The naked truth about short-selling


IT HAS now been more than four months since, encouraged by the Federal Government, the Australian Securities and Investments Commission (ASIC) imposed its initial blanket ban on short-selling.
On Wednesday, January 21, and despite widespread industry expectations to the contrary, ASIC decided to extend its ban on covered short-selling until March 6.
By the time the regulator considers the issue again, fund managers will have been denied access to what has traditionally been regarded as a legitimate strategy tool for six months.
When the ban was first introduced it gained the grudging support of many in the financial services industry because they acknowledged that it represented a circuit-breaker at a time of high volatility and consequent uncertainty. What is more, Australia was simply following the lead of other nations, most notably the US and the UK.
The UK lifted its ban in mid-January and, by its own admission, ASIC said that it had decided to do likewise “so as to be in line with other major markets”.
According to the Australian regulator, it backed out of lifting the ban because it had noted an increase in volatility in financial stocks in overseas markets, and it had not had an opportunity to assess whether that volatility was allied to the lifting of the short-selling ban in the UK.
In most circumstances, such caution on the part of a regulator would be laudable, but in the case of the ongoing short-selling ban in Australia it would seem arguable that ASIC is not only delaying the inevitable but also increasing the likelihood that the impact of lifting the ban will be significantly magnified.
What is more, around the same time as ASIC was opting to extend the Australian ban on short-selling, the chairman of the UK’s Financial Services Authority (FSA), Adair Turner, seemed entirely confident that the volatility which had been experienced in the markets was not connected to the lifting of the ban.
“We have no evidence whatever that the lifting of the ban on short-selling has had a significant effect,” he said. “We haven’t seen something that suggests that short-selling and the abuse of short-selling has a significant role in what has occurred.”
Perhaps more importantly, Turner said that if the UK regulator had detected “abusive short-selling” it was prepared to reimpose the ban immediately and without warning.

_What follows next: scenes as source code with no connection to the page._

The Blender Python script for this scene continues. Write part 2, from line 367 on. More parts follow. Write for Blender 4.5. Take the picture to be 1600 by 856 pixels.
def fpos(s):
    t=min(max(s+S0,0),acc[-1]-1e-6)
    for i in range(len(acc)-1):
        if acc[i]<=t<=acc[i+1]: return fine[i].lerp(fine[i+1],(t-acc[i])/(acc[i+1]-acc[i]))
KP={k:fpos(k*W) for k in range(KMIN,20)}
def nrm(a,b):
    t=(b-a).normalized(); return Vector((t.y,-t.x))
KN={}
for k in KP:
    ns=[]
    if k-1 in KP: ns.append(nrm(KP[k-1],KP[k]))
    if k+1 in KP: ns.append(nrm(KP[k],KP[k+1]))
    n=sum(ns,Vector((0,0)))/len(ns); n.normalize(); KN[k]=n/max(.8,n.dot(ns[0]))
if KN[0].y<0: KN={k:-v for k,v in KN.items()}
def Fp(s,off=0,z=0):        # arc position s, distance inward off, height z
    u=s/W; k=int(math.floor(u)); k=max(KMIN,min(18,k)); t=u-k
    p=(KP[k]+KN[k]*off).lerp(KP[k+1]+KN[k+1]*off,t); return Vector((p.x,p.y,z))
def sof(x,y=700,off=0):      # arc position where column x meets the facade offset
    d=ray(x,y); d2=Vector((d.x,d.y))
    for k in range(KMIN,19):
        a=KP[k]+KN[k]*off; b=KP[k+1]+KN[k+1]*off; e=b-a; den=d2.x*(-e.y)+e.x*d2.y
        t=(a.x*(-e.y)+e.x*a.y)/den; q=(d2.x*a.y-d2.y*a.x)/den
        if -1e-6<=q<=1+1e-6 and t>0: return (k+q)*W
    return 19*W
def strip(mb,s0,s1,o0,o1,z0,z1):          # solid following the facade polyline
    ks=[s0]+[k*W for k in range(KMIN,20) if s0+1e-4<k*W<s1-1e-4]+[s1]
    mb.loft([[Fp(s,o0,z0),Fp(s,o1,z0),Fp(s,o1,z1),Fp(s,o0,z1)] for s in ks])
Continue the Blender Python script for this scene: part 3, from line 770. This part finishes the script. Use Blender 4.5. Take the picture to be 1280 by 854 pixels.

Given the degree to which the continued ban on short-selling is impacting the workings of the Australian funds management industry, ASIC would do well to adopt the same approach as the UK’s FSA — lift the ban with the clear warning that it will be rapidly reimposed if there is any evidence whatsoever of abusive behaviour.
ASIC has indicated that it is continuing to review its position with respect to short-selling and that there is a possibility it will lift the ban earlier than March 6. On the basis of all the evidence coming out of the UK, it should do so.
It is inevitable that the price of some key Australian stocks will take a hit from the lifting of the ban, but the time has come for the market to be allowed to find its own equilibrium.